Un technicien de l’atelier multitechnique conseille une étudiante.Photo: Nathalie St-Pierre

«Pour l’instant, les étudiants expérimentent le maximum de choses, précise matali crasset. Nous ferons par la suite nos recommandations à l’équipe de création du spectacle.»

Jeanne Salvail-Lacoste et Maude Frenette-Roy, du D.E.S.S. en design d’événements, fabriquent de petits tuyaux en bois qui serviront à la conception de la maquette de l’orgue de l’OSM. «On a un peu triché: la maquette n’aura pas le même nombre de tuyaux que l’orgue original!», pouffe Jeanne Salvail-Lacoste.

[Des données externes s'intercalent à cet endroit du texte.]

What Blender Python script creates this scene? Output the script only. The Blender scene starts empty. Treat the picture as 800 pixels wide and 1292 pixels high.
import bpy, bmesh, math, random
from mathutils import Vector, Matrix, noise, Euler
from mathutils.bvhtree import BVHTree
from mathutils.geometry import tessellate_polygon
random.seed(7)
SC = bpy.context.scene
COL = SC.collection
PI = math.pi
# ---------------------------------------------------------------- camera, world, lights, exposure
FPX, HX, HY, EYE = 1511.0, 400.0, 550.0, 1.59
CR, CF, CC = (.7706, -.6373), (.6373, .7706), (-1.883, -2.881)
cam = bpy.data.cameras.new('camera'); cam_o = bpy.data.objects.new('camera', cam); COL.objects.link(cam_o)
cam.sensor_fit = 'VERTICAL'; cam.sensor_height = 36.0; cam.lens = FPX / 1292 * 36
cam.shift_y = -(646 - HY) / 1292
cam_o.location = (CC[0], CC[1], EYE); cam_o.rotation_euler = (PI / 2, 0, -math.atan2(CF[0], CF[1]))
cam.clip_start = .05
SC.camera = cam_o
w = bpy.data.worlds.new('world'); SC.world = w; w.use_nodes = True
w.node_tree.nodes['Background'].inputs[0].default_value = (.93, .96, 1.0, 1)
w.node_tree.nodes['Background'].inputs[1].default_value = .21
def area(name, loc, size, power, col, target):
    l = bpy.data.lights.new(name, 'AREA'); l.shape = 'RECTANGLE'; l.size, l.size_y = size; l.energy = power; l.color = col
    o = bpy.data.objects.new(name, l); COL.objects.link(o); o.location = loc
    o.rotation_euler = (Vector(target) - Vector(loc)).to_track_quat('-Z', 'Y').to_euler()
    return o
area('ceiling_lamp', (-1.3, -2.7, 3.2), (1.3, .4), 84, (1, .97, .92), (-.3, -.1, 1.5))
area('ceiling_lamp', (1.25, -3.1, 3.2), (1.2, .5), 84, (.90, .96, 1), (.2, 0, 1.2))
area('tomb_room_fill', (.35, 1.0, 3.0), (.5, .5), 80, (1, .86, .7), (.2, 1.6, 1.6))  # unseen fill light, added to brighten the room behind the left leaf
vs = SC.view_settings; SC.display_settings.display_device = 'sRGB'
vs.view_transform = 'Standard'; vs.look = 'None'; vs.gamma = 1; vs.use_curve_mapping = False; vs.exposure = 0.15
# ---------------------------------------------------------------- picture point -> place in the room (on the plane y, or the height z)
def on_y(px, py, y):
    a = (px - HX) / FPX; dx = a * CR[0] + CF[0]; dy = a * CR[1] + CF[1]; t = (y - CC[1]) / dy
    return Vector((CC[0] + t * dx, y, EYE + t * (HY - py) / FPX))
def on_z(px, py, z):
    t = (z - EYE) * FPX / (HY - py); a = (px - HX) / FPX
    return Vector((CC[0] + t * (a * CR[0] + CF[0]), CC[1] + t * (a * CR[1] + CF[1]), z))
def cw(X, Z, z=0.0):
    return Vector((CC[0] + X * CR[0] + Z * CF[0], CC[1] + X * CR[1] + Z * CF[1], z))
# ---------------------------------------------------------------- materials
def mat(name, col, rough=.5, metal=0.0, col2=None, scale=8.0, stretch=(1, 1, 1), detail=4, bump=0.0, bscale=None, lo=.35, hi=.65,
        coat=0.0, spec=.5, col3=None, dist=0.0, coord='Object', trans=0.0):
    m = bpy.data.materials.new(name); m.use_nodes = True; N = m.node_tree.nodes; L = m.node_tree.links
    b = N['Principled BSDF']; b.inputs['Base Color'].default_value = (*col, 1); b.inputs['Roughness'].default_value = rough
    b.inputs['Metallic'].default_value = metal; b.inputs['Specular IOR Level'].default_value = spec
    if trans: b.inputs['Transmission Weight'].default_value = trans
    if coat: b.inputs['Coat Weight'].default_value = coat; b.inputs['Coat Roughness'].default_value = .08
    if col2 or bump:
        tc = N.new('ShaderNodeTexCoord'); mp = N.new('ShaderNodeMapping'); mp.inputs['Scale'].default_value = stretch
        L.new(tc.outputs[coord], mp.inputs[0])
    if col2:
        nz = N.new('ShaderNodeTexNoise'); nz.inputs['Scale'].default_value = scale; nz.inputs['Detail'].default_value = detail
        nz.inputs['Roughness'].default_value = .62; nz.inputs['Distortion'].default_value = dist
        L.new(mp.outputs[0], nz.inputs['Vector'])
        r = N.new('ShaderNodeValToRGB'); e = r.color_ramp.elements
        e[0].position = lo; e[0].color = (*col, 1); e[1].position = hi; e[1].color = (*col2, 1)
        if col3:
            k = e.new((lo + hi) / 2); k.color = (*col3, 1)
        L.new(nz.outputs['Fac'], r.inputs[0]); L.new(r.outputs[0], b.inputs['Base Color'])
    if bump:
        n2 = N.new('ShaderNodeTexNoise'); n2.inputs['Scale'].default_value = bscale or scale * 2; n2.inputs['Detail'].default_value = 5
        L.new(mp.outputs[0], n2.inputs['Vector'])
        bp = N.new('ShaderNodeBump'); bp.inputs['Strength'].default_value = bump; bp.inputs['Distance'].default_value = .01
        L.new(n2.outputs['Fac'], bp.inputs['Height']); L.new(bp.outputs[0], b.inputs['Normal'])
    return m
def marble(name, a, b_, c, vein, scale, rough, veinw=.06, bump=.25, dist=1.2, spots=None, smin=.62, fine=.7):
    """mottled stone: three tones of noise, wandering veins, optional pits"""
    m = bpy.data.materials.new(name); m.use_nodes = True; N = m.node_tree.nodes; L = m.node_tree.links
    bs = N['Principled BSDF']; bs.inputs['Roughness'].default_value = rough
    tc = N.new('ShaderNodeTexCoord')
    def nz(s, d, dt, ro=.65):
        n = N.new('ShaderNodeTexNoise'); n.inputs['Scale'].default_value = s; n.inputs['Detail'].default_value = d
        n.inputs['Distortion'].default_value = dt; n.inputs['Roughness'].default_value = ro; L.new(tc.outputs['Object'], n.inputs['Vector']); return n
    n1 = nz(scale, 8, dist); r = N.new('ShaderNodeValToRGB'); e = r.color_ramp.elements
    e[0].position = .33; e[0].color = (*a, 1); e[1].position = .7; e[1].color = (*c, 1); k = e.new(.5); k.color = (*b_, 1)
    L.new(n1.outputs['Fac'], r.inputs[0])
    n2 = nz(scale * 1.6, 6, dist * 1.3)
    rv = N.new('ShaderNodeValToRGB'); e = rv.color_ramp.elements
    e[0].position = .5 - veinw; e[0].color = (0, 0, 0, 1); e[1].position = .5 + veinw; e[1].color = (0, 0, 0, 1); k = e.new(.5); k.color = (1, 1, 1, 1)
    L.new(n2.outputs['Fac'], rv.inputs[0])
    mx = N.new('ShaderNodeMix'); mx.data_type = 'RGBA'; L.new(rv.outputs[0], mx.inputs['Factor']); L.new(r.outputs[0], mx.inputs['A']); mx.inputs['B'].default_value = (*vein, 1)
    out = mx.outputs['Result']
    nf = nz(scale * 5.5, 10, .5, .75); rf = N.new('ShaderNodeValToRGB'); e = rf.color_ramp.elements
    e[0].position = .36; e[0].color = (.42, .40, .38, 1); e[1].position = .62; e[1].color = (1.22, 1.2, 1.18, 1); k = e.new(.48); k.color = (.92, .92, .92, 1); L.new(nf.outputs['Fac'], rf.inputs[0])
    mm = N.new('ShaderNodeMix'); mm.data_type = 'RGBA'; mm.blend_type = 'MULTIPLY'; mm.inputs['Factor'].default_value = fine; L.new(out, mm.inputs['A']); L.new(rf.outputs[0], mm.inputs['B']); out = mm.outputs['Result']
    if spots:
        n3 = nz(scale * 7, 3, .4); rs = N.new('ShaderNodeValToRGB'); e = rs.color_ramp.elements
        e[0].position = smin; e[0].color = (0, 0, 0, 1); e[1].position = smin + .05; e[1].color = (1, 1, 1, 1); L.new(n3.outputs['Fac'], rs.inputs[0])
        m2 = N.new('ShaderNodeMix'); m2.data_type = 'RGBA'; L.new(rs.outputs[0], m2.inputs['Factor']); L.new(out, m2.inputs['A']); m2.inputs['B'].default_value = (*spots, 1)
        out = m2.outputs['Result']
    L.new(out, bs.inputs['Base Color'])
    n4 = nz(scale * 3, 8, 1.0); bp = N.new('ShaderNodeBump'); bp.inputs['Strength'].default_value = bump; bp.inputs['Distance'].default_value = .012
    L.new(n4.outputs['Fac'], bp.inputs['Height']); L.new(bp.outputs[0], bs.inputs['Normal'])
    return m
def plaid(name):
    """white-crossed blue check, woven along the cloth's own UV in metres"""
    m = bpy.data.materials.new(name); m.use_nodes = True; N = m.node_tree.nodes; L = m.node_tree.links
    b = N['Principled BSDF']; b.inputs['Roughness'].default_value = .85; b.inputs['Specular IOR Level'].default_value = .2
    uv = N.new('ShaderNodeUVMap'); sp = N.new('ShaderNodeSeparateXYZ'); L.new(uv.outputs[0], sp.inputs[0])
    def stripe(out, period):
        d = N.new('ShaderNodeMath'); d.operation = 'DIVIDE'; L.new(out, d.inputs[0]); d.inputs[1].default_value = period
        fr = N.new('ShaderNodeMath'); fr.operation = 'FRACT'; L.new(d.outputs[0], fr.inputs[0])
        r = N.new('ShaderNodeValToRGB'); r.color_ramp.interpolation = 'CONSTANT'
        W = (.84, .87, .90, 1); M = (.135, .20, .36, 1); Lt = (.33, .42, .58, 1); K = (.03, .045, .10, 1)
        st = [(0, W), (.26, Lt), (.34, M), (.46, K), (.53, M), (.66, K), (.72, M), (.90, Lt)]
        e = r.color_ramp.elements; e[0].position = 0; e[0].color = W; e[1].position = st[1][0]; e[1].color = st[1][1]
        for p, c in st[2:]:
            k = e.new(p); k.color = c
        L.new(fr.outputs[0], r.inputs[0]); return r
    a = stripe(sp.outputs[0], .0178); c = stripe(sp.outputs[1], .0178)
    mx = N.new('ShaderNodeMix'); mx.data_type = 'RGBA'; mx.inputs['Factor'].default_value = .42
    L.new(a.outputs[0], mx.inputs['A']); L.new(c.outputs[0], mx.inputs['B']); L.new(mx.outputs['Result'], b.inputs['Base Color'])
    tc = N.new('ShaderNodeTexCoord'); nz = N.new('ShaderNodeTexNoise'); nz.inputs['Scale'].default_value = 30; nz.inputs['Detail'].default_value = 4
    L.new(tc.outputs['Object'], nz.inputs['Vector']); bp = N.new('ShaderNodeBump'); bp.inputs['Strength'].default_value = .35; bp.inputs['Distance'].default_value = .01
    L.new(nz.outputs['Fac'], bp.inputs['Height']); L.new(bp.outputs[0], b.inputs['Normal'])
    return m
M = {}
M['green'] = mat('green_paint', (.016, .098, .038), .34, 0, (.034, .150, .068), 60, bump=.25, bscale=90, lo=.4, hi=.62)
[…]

«Ce qui est le plus important, ce n’est pas la technique derrière la scénographie, mais l’intelligence humaine, expose matali crasset. Plus il y a de créateurs qui participent à un projet, plus il y a d’expériences partagées et plus il y a de potentiel. C’est ce ”potentiel d’humanité” que les spectateurs pourront capter en regardant le spectacle», espère la designer.

Des conférenciers influents

Les conférenciers et professeurs ayant participé à la dernière édition de Design international, qui s’est déroulée du 7 au 14 mai derniers, étaient Marion Beernaerts, designer industriel et professeure à l’École nationale supérieure des arts visuels de la Cambre, en Belgique, invitée du cours du professeur Koen de Winter (design d’objet); Jean-François Martin, illustrateur pour la presse française, invité du cours de la professeure Lyne Lefebvre (design d’illustration); l’architecte et charpentier Alexander Römer, du réseau européen constructlab et du collectif EXYZT, invité du cours des professeures Céline Poisson et Carole Lévesque (design d’événements); et Andrew Todd, architecte et scénographe, invité du cours du professeur Philippe Lupien (design d’édifice). Chaque atelier intensif d’une semaine donne droit à trois crédits.